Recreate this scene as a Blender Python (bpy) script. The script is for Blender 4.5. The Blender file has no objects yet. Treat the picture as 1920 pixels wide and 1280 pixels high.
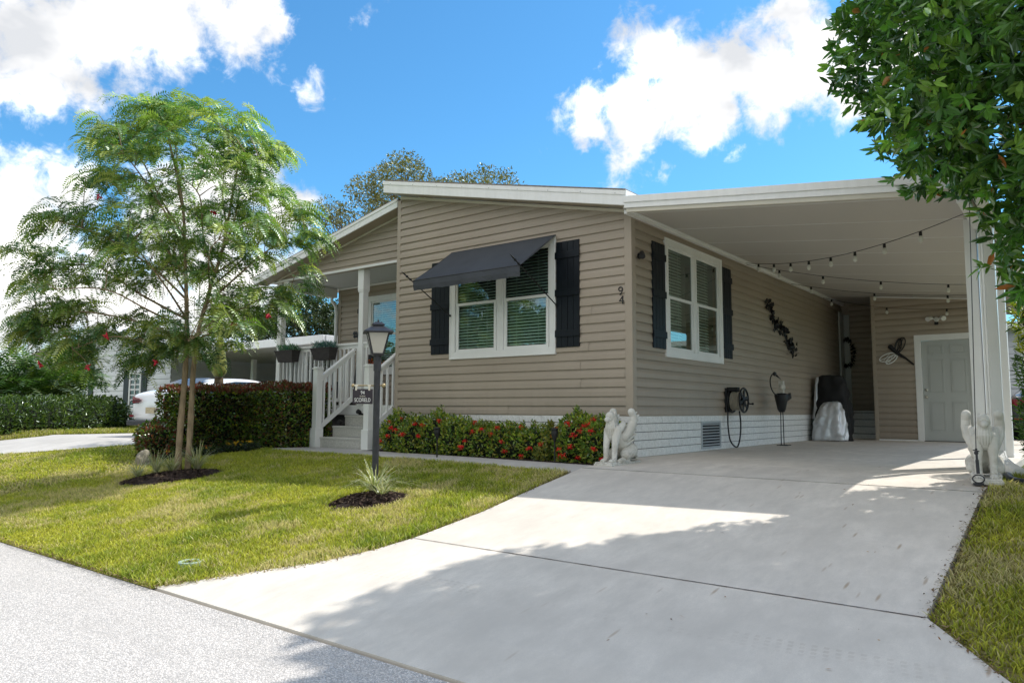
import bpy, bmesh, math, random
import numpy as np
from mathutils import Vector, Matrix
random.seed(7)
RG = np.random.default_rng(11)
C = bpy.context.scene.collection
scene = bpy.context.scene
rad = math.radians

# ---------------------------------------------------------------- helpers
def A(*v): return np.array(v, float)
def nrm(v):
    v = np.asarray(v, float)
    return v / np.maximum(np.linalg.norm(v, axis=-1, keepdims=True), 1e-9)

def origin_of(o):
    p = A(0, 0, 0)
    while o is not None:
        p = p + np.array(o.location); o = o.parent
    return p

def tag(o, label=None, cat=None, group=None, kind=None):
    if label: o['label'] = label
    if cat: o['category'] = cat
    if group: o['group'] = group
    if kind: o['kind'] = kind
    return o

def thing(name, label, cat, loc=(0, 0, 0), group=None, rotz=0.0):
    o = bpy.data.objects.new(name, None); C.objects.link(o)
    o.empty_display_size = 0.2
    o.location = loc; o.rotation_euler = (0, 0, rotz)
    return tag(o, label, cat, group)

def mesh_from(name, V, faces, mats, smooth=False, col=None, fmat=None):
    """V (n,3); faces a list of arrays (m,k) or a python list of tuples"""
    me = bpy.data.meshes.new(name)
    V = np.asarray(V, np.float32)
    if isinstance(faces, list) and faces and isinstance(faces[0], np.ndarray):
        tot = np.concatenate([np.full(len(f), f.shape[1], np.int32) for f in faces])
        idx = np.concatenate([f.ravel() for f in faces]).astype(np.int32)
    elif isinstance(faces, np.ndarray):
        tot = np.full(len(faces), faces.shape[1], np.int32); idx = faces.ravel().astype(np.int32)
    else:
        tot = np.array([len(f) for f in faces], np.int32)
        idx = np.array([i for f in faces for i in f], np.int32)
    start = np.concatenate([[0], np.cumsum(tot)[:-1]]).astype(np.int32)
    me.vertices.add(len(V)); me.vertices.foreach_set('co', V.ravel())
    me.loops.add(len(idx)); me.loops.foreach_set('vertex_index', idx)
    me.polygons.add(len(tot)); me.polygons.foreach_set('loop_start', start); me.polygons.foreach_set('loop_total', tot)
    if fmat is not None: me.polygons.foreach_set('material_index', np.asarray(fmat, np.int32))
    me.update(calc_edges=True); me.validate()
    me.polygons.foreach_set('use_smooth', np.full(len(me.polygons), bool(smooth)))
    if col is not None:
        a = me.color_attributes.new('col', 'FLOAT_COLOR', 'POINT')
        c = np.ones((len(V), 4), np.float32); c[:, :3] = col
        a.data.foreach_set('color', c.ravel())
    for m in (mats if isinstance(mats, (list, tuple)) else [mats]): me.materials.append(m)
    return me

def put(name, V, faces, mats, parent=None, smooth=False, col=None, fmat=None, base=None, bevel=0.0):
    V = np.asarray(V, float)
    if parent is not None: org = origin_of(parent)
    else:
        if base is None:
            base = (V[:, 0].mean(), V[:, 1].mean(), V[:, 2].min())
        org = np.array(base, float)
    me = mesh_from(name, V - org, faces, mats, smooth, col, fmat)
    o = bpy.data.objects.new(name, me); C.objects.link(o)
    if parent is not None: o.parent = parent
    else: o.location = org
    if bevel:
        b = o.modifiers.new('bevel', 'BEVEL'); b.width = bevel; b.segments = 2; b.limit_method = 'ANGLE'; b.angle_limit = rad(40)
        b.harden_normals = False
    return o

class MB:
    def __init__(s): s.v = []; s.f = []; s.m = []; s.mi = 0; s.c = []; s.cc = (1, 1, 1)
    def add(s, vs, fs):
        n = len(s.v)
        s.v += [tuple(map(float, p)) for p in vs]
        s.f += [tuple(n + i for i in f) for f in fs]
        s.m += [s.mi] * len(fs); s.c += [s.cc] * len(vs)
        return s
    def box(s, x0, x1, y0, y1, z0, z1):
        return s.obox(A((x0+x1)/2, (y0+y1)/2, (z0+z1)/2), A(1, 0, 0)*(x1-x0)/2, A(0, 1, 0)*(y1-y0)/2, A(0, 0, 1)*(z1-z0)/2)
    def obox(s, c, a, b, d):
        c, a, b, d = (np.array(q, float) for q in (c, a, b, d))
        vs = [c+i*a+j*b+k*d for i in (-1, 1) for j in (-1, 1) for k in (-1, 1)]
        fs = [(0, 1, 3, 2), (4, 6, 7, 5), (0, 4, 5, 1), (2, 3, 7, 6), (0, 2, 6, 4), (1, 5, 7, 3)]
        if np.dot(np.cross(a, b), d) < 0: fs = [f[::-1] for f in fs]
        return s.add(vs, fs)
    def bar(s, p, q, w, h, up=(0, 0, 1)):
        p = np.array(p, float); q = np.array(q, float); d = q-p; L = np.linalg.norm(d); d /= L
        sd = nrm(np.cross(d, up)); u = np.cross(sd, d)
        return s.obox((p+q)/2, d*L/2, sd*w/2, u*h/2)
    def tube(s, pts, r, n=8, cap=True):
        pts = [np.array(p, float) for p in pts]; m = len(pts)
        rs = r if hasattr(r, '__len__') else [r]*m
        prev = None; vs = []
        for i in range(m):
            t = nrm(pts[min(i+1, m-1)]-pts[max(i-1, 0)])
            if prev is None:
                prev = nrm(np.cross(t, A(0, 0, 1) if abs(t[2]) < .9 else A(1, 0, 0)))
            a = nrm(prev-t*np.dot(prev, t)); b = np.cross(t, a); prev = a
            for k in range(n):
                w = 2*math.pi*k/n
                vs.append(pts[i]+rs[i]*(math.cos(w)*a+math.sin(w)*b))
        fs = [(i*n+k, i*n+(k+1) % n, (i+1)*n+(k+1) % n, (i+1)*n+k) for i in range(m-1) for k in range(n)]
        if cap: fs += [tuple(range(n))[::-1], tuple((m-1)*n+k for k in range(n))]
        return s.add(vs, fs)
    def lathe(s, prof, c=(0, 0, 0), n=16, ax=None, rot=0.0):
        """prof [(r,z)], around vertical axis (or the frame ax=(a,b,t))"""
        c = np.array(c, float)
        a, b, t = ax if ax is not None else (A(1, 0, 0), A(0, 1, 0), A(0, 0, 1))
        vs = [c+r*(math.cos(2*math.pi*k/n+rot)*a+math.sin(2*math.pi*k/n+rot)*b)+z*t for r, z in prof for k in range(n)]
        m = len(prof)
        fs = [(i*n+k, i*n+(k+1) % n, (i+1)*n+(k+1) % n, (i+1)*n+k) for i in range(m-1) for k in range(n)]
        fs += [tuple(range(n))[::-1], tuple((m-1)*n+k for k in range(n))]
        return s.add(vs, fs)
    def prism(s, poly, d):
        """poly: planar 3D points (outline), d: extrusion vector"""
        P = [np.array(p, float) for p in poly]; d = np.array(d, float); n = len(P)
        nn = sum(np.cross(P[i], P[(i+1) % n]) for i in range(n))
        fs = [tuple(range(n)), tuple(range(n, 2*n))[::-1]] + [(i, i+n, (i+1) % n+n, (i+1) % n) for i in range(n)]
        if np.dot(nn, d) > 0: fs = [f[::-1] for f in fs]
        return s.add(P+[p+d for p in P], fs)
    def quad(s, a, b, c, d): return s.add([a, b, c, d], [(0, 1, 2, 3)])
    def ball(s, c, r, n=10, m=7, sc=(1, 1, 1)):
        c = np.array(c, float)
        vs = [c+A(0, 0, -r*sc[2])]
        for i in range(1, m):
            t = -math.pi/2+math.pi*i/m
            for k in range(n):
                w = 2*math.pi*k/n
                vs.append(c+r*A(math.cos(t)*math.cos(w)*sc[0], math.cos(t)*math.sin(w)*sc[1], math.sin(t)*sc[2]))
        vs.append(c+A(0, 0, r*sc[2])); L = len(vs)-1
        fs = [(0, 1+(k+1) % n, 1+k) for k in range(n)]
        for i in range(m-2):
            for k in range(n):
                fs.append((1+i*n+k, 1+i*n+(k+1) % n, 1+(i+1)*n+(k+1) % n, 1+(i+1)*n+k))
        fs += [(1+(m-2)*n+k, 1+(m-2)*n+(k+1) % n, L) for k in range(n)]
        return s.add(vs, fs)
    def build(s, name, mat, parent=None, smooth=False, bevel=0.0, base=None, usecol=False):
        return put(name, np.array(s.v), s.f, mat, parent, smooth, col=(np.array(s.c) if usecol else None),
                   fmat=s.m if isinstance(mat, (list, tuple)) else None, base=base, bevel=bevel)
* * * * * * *
The problem
With the pictures left out, restate word for word every line of the data above, from the first down to the line that contains "return tag(o, label, cat, group)".

Final result
Recreate this scene as a Blender Python (bpy) script. The script is for Blender 4.5. The Blender file has no objects yet. Treat the picture as 1920 pixels wide and 1280 pixels high.
import bpy, bmesh, math, random
import numpy as np
from mathutils import Vector, Matrix
random.seed(7)
RG = np.random.default_rng(11)
C = bpy.context.scene.collection
scene = bpy.context.scene
rad = math.radians

# ---------------------------------------------------------------- helpers
def A(*v): return np.array(v, float)
def nrm(v):
    v = np.asarray(v, float)
    return v / np.maximum(np.linalg.norm(v, axis=-1, keepdims=True), 1e-9)

def origin_of(o):
    p = A(0, 0, 0)
    while o is not None:
        p = p + np.array(o.location); o = o.parent
    return p

def tag(o, label=None, cat=None, group=None, kind=None):
    if label: o['label'] = label
    if cat: o['category'] = cat
    if group: o['group'] = group
    if kind: o['kind'] = kind
    return o

def thing(name, label, cat, loc=(0, 0, 0), group=None, rotz=0.0):
    o = bpy.data.objects.new(name, None); C.objects.link(o)
    o.empty_display_size = 0.2
    o.location = loc; o.rotation_euler = (0, 0, rotz)
    return tag(o, label, cat, group)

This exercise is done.